Film Series/Exhibition Title: 
Recent Films From West Germany:
Description: 

Erwin Leiser has explored, perhaps more than any other filmmaker, the role of the cinema in Nazi Germany in such landmark documentaries as Mein Kampf (1960) and Wake Up Germany (PFA, 1976). But the question which guides all of his work goes beyond that of the cinema to the riddle of how ordinary, presumably nice people could, indeed, “follow the Führer” into an immoral national consciousness and a criminal state. In Die Mitläufer, Leiser approaches the issue with a combination of rare documentary footage and eleven dramatic sequences, directed by Eberhard Itzenplitz and extrapolated from true-to-life anecdotes, to convey a picture of the Nazi regime as seen through the eyes of the common man and woman.

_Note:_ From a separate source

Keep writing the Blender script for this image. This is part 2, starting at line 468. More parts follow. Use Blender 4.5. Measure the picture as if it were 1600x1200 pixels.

It is a workaday world where a man becomes a brown shirt in hopes of just rewards, and a naive wife’s husband confronts her with her first knowledge of the holocaust; where intimidation at the workplace and threats by landlords are the order of the day, as commonplace as sauerbraten and sausages. Documented scenes such as a railway workers’ Christmas party in honor of the Führer ring even more absurd than the fictionalized ones, and the result is a devastating portrait of the banality of evil.